Ein Beamer wirft den Schriftzug „Lehrpflichterhöhung. Nein, danke.“ an die Wand, einige Lehrer betätigen sich als Aktivisten. Sie verteilen selbst geschriebene Flugblätter an die Kollegen, einer spielt den angetretenen Medien private Arbeitszeitaufzeichnungen zu.

Ihre Gefühle diktieren die Lehrer gerne und wortreich jedem, der es wissen will: Nicht nur die zwei Stunden seien es, deretwegen sie über Streikmaßnahmen beraten, sondern vor allem die Vorgangsweise der Ministerin. Verärgert, verletzt, verängstigt oder gar sprachlos seien sie angesichts der „Lehrerhetze“. Ein Wort, das man an diesem Tag noch öfter hören wird. „Ich kann nicht 120.000 Mitarbeiter so vor den Kopf stoßen“, sagt Personalvertreterin Waltraud Warmuth.

Die Streikbereitschaft der Lehrer sei hoch, kündigt Direktorin Marion Waldmann an. Vor allem, weil die Ministerin diese vor aller Öffentlichkeit als „Leistungsverweigerer“ hinstelle. Und das zu Unrecht: „Ich arbeite nicht am Limit, sondern jenseits des Limits. Ein Familienleben gibt es nicht, ich arbeite die Nächte durch“, sagt Deutschlehrer Horst Rossmanith.
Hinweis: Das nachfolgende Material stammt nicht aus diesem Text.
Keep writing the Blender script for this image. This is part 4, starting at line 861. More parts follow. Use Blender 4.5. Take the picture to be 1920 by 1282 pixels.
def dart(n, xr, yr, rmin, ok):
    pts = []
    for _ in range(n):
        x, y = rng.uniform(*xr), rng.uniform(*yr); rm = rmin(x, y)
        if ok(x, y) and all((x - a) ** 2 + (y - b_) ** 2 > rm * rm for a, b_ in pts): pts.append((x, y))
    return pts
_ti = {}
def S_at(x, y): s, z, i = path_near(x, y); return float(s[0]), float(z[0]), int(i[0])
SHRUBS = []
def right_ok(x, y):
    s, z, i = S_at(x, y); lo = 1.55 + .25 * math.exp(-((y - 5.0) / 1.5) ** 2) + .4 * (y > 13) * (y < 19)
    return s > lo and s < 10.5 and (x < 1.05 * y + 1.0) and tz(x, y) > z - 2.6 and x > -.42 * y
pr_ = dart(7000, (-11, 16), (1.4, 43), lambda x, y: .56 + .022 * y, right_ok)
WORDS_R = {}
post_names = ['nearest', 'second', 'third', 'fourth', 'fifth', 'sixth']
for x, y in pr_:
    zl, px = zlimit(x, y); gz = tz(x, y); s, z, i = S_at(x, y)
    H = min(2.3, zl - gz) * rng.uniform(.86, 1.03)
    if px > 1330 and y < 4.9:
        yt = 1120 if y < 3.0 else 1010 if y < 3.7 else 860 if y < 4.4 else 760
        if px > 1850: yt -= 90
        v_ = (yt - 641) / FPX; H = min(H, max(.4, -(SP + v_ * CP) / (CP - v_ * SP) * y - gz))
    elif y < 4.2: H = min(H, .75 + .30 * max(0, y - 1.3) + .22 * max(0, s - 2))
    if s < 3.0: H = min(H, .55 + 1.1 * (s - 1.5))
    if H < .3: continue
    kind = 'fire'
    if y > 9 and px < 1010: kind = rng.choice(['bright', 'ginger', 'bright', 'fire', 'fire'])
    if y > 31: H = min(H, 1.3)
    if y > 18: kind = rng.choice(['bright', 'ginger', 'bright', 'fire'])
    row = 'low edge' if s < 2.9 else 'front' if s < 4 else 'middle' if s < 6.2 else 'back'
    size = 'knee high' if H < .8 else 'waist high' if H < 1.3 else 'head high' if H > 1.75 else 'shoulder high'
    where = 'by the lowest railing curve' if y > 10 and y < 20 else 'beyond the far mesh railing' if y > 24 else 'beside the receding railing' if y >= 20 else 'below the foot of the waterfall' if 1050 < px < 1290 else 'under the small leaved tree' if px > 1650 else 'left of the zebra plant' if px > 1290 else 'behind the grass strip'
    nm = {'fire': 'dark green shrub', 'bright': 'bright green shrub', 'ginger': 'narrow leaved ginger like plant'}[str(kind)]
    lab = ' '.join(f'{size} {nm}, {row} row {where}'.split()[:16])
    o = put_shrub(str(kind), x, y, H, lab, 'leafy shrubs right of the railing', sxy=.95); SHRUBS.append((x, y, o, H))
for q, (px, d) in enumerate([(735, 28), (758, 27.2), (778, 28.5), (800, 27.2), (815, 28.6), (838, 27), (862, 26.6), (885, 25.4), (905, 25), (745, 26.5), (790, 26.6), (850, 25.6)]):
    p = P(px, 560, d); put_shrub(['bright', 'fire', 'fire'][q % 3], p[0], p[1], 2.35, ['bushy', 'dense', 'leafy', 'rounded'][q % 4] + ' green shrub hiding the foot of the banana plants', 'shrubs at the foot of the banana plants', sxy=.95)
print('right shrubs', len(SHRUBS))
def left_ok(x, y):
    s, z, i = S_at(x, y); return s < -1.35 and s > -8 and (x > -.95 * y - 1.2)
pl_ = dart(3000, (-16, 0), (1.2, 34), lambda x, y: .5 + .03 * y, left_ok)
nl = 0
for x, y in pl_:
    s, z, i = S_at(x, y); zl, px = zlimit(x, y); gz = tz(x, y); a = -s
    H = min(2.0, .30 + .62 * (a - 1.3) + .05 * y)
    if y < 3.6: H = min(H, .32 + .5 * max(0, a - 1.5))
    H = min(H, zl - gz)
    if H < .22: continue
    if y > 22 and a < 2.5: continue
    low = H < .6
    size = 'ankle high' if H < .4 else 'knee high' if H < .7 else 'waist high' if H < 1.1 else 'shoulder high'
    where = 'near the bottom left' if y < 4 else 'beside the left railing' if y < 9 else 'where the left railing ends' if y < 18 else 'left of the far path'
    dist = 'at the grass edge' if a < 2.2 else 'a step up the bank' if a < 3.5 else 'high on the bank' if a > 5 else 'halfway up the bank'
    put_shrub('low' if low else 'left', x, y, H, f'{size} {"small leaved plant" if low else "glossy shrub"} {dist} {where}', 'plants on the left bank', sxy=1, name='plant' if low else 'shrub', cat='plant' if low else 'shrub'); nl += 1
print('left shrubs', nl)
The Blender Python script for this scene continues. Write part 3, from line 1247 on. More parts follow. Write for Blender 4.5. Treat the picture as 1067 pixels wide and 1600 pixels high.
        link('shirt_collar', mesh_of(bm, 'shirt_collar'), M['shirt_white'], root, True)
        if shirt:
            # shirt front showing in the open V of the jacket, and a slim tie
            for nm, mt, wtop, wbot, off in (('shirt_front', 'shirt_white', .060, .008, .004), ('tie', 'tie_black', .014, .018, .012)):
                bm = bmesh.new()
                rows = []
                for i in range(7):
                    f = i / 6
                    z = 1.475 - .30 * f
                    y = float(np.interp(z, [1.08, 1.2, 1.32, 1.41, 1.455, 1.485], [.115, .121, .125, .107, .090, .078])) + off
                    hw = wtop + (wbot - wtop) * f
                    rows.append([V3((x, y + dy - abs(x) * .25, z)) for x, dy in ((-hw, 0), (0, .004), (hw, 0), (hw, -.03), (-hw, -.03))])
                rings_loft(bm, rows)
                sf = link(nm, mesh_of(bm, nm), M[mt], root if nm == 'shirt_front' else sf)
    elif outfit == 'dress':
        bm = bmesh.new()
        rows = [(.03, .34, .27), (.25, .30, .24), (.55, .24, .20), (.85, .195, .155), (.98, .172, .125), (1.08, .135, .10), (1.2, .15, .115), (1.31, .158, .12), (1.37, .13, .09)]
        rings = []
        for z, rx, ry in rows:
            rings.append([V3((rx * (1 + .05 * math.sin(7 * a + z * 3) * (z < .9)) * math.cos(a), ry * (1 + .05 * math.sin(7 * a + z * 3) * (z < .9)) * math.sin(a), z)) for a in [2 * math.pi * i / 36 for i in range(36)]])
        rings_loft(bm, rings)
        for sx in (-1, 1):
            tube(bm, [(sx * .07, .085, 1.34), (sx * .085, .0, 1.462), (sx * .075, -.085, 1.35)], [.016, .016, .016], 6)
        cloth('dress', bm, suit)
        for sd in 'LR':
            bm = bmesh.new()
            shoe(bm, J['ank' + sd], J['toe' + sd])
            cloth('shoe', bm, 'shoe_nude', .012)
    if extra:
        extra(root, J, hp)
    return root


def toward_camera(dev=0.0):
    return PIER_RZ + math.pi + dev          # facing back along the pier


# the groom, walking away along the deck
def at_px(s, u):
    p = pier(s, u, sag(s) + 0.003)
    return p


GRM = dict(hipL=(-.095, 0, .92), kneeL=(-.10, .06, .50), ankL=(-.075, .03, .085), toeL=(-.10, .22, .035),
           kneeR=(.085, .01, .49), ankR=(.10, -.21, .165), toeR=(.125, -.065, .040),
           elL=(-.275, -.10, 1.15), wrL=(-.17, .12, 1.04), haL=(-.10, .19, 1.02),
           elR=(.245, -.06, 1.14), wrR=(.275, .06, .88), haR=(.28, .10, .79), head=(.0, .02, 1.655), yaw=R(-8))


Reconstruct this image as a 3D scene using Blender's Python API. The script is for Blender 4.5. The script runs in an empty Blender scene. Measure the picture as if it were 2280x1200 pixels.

Ähnliche Töne sind drei Stunden später bei einer Versammlung Wiener Pflichtschullehrer zu hören. Ihre Personalvertreter haben einen Kinosaal im dritten Bezirk angemietet. Ein passendes Ambiente, denn filmreif ist auch die Darbietung des angetretenen Gewerkschafters: Stephan Maresch holt im überfüllten Saal zum Rundumschlag gegen Ministerin, verfälschte Statistiken, die Medien und die Gesellschaft an sich aus. Dann rechnet Maresch den drohenden Verdienstentgang vor. Sein Lieblingswort dabei: Solidarität. Den Lehrern scheint es zu gefallen. Immer wieder gibt es Applaus, wenn Maresch Klischees bedient: Der Berufsstand werde „durch den Kakao gezogen“ und „aus vollen Rohren beschossen“. Mittlerweile ist bekannt, dass die neuerlichen Gespräche zwischen Ministerin und Gewerkschaft ergebnislos zu Ende gegangen sind. Das heizt die Stimmung im Saal weiter auf. „Haut's der Schmied ihre gefälschten Zahlen um die Ohren“, schreit einer.

Geschlossenheit demonstrieren

Wer vorzeitig gehen will, wird angefeindet: „Was macht denn das für ein Bild vor den Medien“, ruft eine Zuhörerin. Die Lehrer wollen jetzt vor allem eines: Geschlossenheit demonstrieren. Die Gewerkschaft hat dazu ein Sonderangebot geschnürt. Wer beitritt, erhält im Falle eines Streiks gleich Rechtsschutz, und nicht (wie üblich) erst nach sechsmonatiger Mitgliedschaft. Denn dass der Streik kommt, ist nicht auszuschließen. Man werde „alle Maßnahmen solidarisch mittragen“, heißt es in der Resolution, die – wie auch in der Kundmanngasse – am Ende abgesegnet wird. Ganz solidarisch und ohne Gegenstimme, natürlich.